EXCLUSIVE: Brad Stevens on the Celtics on the eve of the trade deadline
In a one-on-one interview, Stevens may be the new man in charge but his focus has an all-too familiar ring to it akin to his predecessor, Danny Ainge.
When Brad Stevens was the Boston Celtics’ head coach, the mantra as the trade deadline approached - build toward bringing another championship banner to Boston - never changed.
While he is in a different role now, the focus for him leading up to next month’s NBA trade deadline isn’t any different than it was for his predecessor Danny Ainge who resigned from his role as Boston’s president of basketball operations shortly after the 2020-2021 season concluded.
Ainge is back in the game though, after accepting a role as CEO and alternate governor with the Utah Jazz last month.
“It’s always the same goal here,” Stevens said in a one-on-one interview prior to tonight’s game against the Chicago Bulls. “Whatever we do has to make sense…putting yourself in the mix to compete for the next banner.”
And as far as this being his first go-around as the Celtics’ top decision-maker on the basketball operations side of things, Stevens admits that newest is unique.
“But having lived it for eight years as a coach, you’re not aware of every conversation but you are aware of things as maybe more down the road,” Stevens said.
While the goal of bringing home a championship banner remains the focus for Stevens, achieving that won’t happen this year based on the team’s play and their needs which are more expansive than they have been in quite a while.
Boston has an established 1-2 punch in Jayson Tatum and Jaylen Brown, both of whom were named All-Stars last year but have at times struggled to work effectively in concert with one another.
Beyond those two, there are lots of roster questions and concerns going forward.
The Celtics’ young players have been symbolic of the team’s overall play this season - inconsistent.
And while the veteran additions to the roster such as Dennis Schröder, Josh Richardson, and Al Horford have provided depth, none have provided the kind of difference-making games to catapult the franchise beyond being a middle-of-the-road contender for a playoff spot in the East.
Indeed, the inconsistent play of the Celtics this season adds another wrinkle in Stevens’ efforts to improve the roster in a meaningful way leading up to the February 10 trade deadline.
“We’ve shown ourselves capable (of good play); a lot of teams have,” Stevens said. “Great teams are consistent.
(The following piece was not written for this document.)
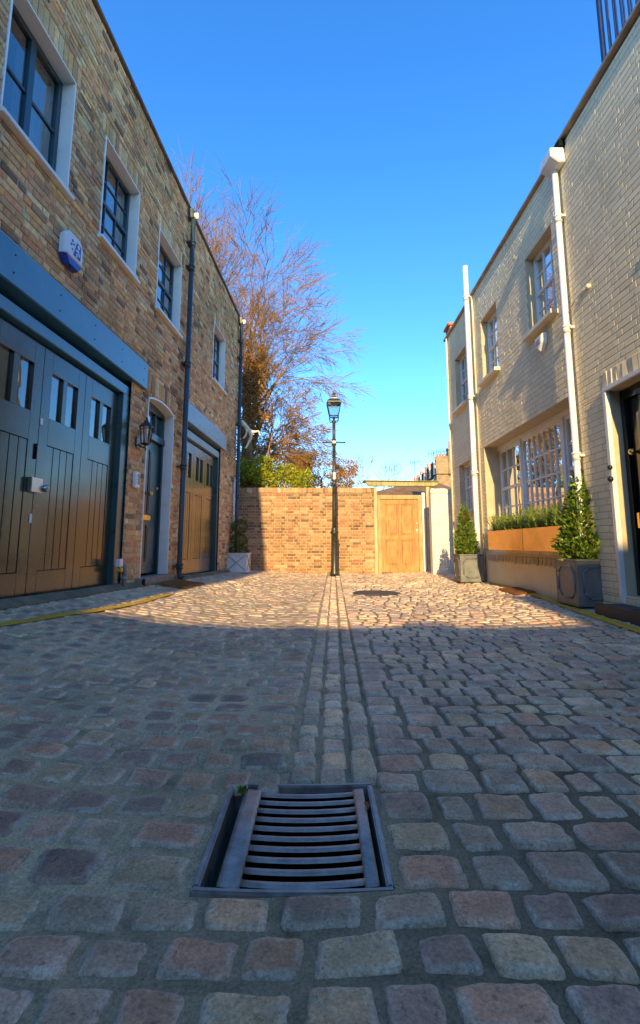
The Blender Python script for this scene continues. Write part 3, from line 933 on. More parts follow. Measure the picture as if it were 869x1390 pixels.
def downpipe(root, sgn, u, n, z0, z1, r, m, hopper=None, collars=(), tilt=0.0, name='downpipe', shoe=True, brk=True):
    mb = MB(sgn)
    pts = [(u, n, z1), (u, n, z0 + 0.10)]
    if shoe: pts += [(u, n + 0.02, z0 + 0.04), (u, n + 0.07, z0 + 0.015)]
    mb.tube(pts, r, 14)
    for z in collars:
        mb.tube([(u, n, z - 0.05), (u, n, z + 0.04)], r * 1.25, 14)
        mb.tube([(u, n, z + 0.02), (u, n, z + 0.042)], r * 1.45, 14)
        if brk: mb.box(u - r * 2.1, u + r * 2.1, 0.001, n - r * 0.2, z - 0.012, z + 0.012)
    o = mb.build(name, m, root)
    if hopper:
        w, h, dpt, hm = hopper
        hb = MB(sgn)
        pr = [(0.012, z1 - h), (n + r + 0.02, z1 - h), (dpt, z1 - h * 0.35), (dpt, z1), (0.012, z1)]
        hb.prism(pr, 0, u - w / 2, u + w / 2)
        hb.build('hopper', hm, o, bevel=0.008)
    return o
downpipe(LH, S, -4.06, 0.085, 0.20, 6.40, 0.042, M['pipe_dark'], None, (5.9, 5.45, 3.72, 1.98, 0.40))
downpipe(LH, S, -0.10, 0.075, 0.14, 6.42, 0.042, M['pipe_dark'], None, (5.9, 5.45, 3.70, 1.9, 0.36))
for u in (-4.06, -0.10):
    mb = MB(S); mb.prism([(-.006 + u, 6.38), (u + .012, 6.38), (u + .05, 6.48), (u - .02, 6.48)], 1, 0.10, 0.175)
    mb.build('gutter_outlet', M['cream'], LH, bevel=.004)
    mb = MB(S); mb.box(u - .07, u + .07, 0.002, 0.098, 6.36, 6.54); mb.build('hopper', M['pipe_dark'], LH, bevel=.01)
# thin white standpipe at the far end
mb = MB(S); mb.tube([(-0.30, 0.04, 0.16), (-0.30, 0.04, 2.35)], 0.026, 10)
for z in (0.6, 1.2, 1.8, 2.25): mb.tube([(-0.30, 0.04, z), (-0.30, 0.04, z + .04)], 0.034, 10)
mb.build('waste_pipe', surf('chipped_white', (0.7, 0.67, 0.6), 0.5, 0.4, var=0.1, nscale=20, bstr=.2, dirt=(0.2, 0.08, 0.04), dirt_amt=0.9), LH)

# wall-hung things on the left
def on(F, name, u, n, z, label, cat, group=None):
    o = empty(name, F.world(u, n, z), -F.a)
    return tag(o, label, cat, group)

# alarm box
AU, AZ = -7.36, 3.57
al = on(FL, 'alarm_box', AU, 0.0, AZ, 'white alarm box with blue base and blue figure emblem on brown brick wall', 'alarm box')
mb = MB(S)
poly = [(-.15, -.10), (-.15, .09), (-.085, .165), (.085, .165), (.15, .09), (.15, -.10)]
ins = [(a * .86, b * .86 + .005) for a, b in poly]
n0, n1 = 0.006, 0.075
def slab(mb, poly, ins, n0, nm, n1):
    k = len(poly)
    pts = [(a, n0, b) for a, b in poly] + [(a, nm, b) for a, b in poly] + [(a, n1, b) for a, b in ins]
    fs = [tuple(range(k))] + [(i, (i + 1) % k, (i + 1) % k + k, i + k) for i in range(k)] + [(i + k, (i + 1) % k + k, (i + 1) % k + 2 * k, i + 2 * k) for i in range(k)] + [tuple(range(2 * k, 3 * k))]
    mb.add(pts, fs)
slab(mb, poly, ins, 0.006, 0.055, 0.078)
mb.build('case', M['plastic_white'], al, bevel=.004)
mb = MB(S)
pb = [(-.15, -.101), (.15, -.101), (.085, -.175), (-.085, -.175)]
slab(mb, pb, [(a * .86, b * .95 - .002) for a, b in pb], 0.006, 0.055, 0.076)
mb.build('beacon', M['blue'], al, bevel=.003)
mb = MB(S)
n = 0.080
mb.prism([(-.03, -.055), (.09, -.055), (.09, .09), (.02, .10)], 1, n, n + .002)
for (x, z, r) in ((-.055, .075, .014), (-.07, .03, .014), (-.05, -.01, .010), (-.03, .05, .012)):
    mb.prism([(x + r * math.cos(i * PI / 5), z + r * math.sin(i * PI / 5)) for i in range(10)], 1, n, n + .002)
lg = mb.build('emblem', M['blue'], al)
mb = MB(S)
mb.prism([(.045 + .02 * math.cos(i * PI / 6), .065 + .02 * math.sin(i * PI / 6)) for i in range(12)], 1, n + .0025, n + .0035)
mb.prism([(.0, .02), (.05, .035), (.075, -.02), (.06, -.03), (.045, .012), (.01, .002)], 1, n + .0025, n + .0035)
mb.prism([(.02, -.01), (.035, -.005), (.03, -.05), (.012, -.05)], 1, n + .0025, n + .0035)
mb.build('emblem_figure', M['plastic_white'], lg)

# wall lantern
LU, LZ = -5.62, 1.96
la = on(FL, 'wall_lantern', LU, 0.0, LZ, 'black carriage lantern on brick pier left of the front door', 'wall lantern')
mb = MB(S)
mb.box(-.045, .045, 0.004, 0.02, 0.02, 0.16)
mb.tube([(0, .02, .06), (0, .06, .03), (0, .11, .02), (0, .12, .05)], .010, 8)
mb.lathe([(.012, .045), (.05, .06), (.055, .075), (.02, .078)], 0, .12, 6)
mb.lathe([(.095, .285), (.09, .30), (.045, .345), (.03, .36), (.03, .375), (.012, .385), (.016, .40), (.004, .43)], 0, .12, 6)
for i in range(6):
    a = i * PI / 3
    mb.tube([(.052 * math.cos(a), .12 + .052 * math.sin(a), .075), (.085 * math.cos(a), .12 + .085 * math.sin(a), .288)], .006, 6)
mb.tube([(0, .12, .01), (0, .12, -.02)], [.014, .004], 8)
mb.build('bracket', M['black'], la)
mb = MB(S); mb.lathe([(.048, .078), (.08, .284)], 0, .12, 6); mb.build('glass', glass_mat('lantern_frost', (.9, .9, .86), .6), la)
mb = MB(S); mb.lathe([(.018, .08), (.02, .16), (.014, .2)], 0, .12, 10); mb.build('bulb', M['plastic_white'], la)

# intercom
ic = on(FL, 'door_intercom', -5.62, 0.0, 1.56, 'white intercom panel on brick pier below the carriage lantern', 'intercom')
mb = MB(S); mb.box(-.075, .075, .004, .045, -.105, .105); mb.build('case', M['plastic_white'], ic, bevel=.01)
mb = MB(S); mb.box(-.012, .055, .046, .05, -.06, .075); mb.build('screen', M['plastic_grey'], ic, bevel=.002)
mb = MB(S)
for k in range(3): mb.box(-.05, -.03, .046, .05, -.05 + k * .04, -.03 + k * .04)
mb.build_each('button', M['steel'], ic)
# meter box with pipe
mt = on(FL, 'meter_box', -5.93, 0.0, 0.12, 'small white box with yellow tap above grey pipe beside the wide garage', 'meter box')
mb = MB(S); mb.box(-.09, .0, .006, .06, .36, .45); mb.build('case', M['plastic_white'], mt, bevel=.006)
mb = MB(S); mb.tube([(.07, .05, .06), (.07, .05, .34), (.04, .05, .37)], .028, 12); mb.tube([(.07, .05, .2), (.07, .05, .24)], .034, 12); mb.build('pipe', M['plastic_grey'], mt)
mb = MB(S); mb.box(-.06, .0, .02, .065, .30, .35); mb.build('tap', M['yellow_plastic'], mt, bevel=.008)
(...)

That’s ultimately what we’re shooting for. We haven’t been that yet.”
Nowhere is Stevens’ latter point more apparent, than the Celtics’ middle-of-the-road record (21-22) with no winning streak this season lasting more than three games.
Indeed, this season has been one filled with learning experiences for Stevens who replaced Danny Ainge as the team’s basketball czar after having spent the previous eight seasons as the Celtics’ head coach.
Stevens won 354 wins as the Celtics’ head coach, which ranks fourth on the franchise’s all-time wins list. The three coaches ahead of him - Red Auerbach, Tommy Heinsohn, and Doc Rivers - all won at least one NBA title as the team’s head coach.
Stevens did not.
But in his new role, the potential to put together a championship-caliber roster is very much a possibility.
To do so will require a level of creativity and successful hits via free agency and the draft, both of which have rendered mixed results in recent years for Boston.
Knowing how challenging it is to win at the highest levels in the NBA and do so for such a storied franchise as the Celtics, provides Stevens with a unique and important perspective in advocating and supporting first-year coach Ime Udoka who, like his players, has had a roller coaster of a season thus far.
“You can’t ride the highs and lows,” Stevens said. “But the bottom line, we both know we have to be more consistent, we have to be better…if we want to get where we want to get to. We’re just not there yet.”
And that is?
“Everything is driven by if we think it’s a good deal in helping us achieve what it is we want to achieve,” Stevens said.
And that is to win an 18th NBA championship, a goal that the Celtics could take an important step towards getting closer to achieving between now and next month’s trade deadline.